20.9.18

Campbell finds way to mitigate past controversies

Louisiana District 5 Public Service Commissioner Foster Campbell reversed what they might believe around the National Football League: the best defense is a good offense.

Yesterday, Campbell led the charge of his fellow commissioners against alleged extravagance practiced by board members and employees of electric cooperatives. The PSC regulates these ten customer-owned nonprofits that provide power mainly in rural areas across the states.

The PSC reviewed rates and granted some increases, but only after receiving information about their finances. Some coops paid out a large portion of their retained earnings to board members, whose roles are supposed to be part-time, and in high salaries to their executives.

While two of the organizations didn’t accede to the information request, Claiborne Electric Cooperative resisted this the most and did so only under subpoena. It turns out its general manager receives nearly $200,000 in salary for overseeing 26,000 accounts, and board members make $250 a meeting.

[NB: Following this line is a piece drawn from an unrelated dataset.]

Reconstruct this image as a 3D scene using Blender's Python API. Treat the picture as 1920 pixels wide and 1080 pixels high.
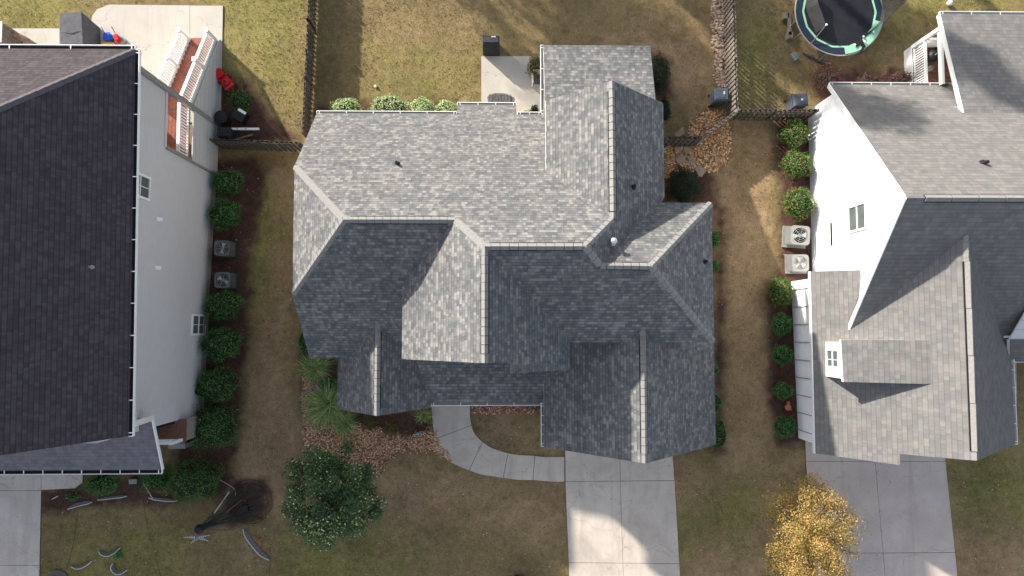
import bpy, math, random
import numpy as np
from mathutils import Vector
R = math.radians
sc = bpy.context.scene
for o in list(bpy.data.objects): bpy.data.objects.remove(o)
# ------------------------------------------------------------------ camera
CAMZ = 33.0; F = 1280.0
NAD = Vector((-25.0, -76.0, -F)).normalized()      # straight down, in camera axes
zc = -NAD                                           # world up seen from the camera
yv = Vector((0, 1, 0)); yv = (yv - zc * yv.dot(zc)).normalized()
xv = yv.cross(zc)
def c2w(d): return Vector((xv.dot(d), yv.dot(d), zc.dot(d)))
cam = bpy.data.cameras.new('camera'); cam.sensor_width = 36; cam.lens = 24
cam.clip_end = 600; cam.clip_start = 0.5
co = bpy.data.objects.new('camera', cam); sc.collection.objects.link(co)
co.location = (0, 0, CAMZ)
from mathutils import Matrix
co.rotation_euler = Matrix((xv, yv, zc)).to_euler()   # camera axes -> world axes
sc.camera = co
# ------------------------------------------------------------------ light
SA, SB = 1.70, 1.60                                 # metres of shadow east / south per metre of height
SUNV = Vector((-SA, SB, 1)).normalized()
w = bpy.data.worlds.new('World'); sc.world = w; w.use_nodes = True
nt = w.node_tree; bg = nt.nodes['Background']
sky = nt.nodes.new('ShaderNodeTexSky'); sky.sky_type = 'NISHITA'; sky.sun_disc = False
sky.sun_elevation = math.asin(SUNV.z); sky.sun_rotation = math.atan2(SUNV.x, SUNV.y)
sky.dust_density = 1.5; sky.air_density = 1.0
hs = nt.nodes.new('ShaderNodeHueSaturation'); hs.inputs['Saturation'].default_value = .55
nt.links.new(sky.outputs[0], hs.inputs['Color']); nt.links.new(hs.outputs[0], bg.inputs[0]); bg.inputs[1].default_value = 0.138
sl = bpy.data.lights.new('sun', 'SUN'); sl.energy = 4.5; sl.angle = R(1.1); sl.color = (1.0, .93, .82)
so = bpy.data.objects.new('sun', sl); sc.collection.objects.link(so)
so.location = (-40, 40, 30)
so.rotation_euler = SUNV.to_track_quat('Z', 'Y').to_euler()
sc.view_settings.view_transform = 'Standard'; sc.view_settings.look = 'None'
sc.view_settings.exposure = 1.0; sc.view_settings.gamma = 1
# ------------------------------------------------------------------ geometry from the survey
CAMP = Vector((0, 0, CAMZ))
def ray(u, v): return c2w(Vector((u - 960, 540 - v, -F)))
def P(u, v, z=0.0):
    d = ray(u, v); t = (z - CAMZ) / d.z
    return CAMP + d * t
def pl(pt, n): n = Vector(n).normalized(); return (n, n.dot(Vector(pt)))
def Vx(x): return (Vector((1, 0, 0)), x)
def Vy(y): return (Vector((0, 1, 0)), y)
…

That adds a new layer to a running feud between Campbell and the Co-op. Earlier this year, it petitioned the PSC to approve a management structure that would enable it to launch a broadband subsidiary and produced a report claiming the move wouldn’t add to existing customers’ costs. But Campbell rallied his colleagues to defeat the attempt unanimously with data they said made that assertion unlikely.

This disappointed a number of people who stood to receive the projected service. It also provided irony: Campbell long has championed using taxpayer dollars to subsidize rural broadband provision, yet by this decision made it far less likely for these individuals. Without knowledge of both sides’ information it’s difficult to know who was right, but certainly Campbell’s choice upset a swath of constituents.

That only piled on to another controversial decision made by the PSC and Campbell, which would have allowed the Windcatcher project to move forward. This would have had Louisiana’s SWEPCO plus other power providers in three other states bill customers for replacing fossil fuel sources with wind energy.

Despite projections obviously too rosy and underestimating costs, the PSC approved the arrangement with the exception of District 2 Commissioner Craig Greene. Fortunately, wiser heads at their Texas counterpart rejected expediting the project, and the companies involved pulled the entire deal.

Having made one decision that may have attenuated consumer choice and another that certainly would have cost consumers needlessly, Campbell needed to help neutralize fallout from these decisions as his possibility at reelection looms in 2020. He found his chance with this opportunity to do what he does best: identify himself with the “little guy,” take shots at presumed fat cats, and present the controversy through a Manichean lens.

Certainly, regulators must ensure that coop earnings don’t facilitate outsized compensation, and at the least calling attention to this issue raises awareness that encourages these entities to keep a lid on such a thing. For Campbell, happily good policy merged with good politics for him in this circumstance that may help his constituents forget his previous recent provocative decisions.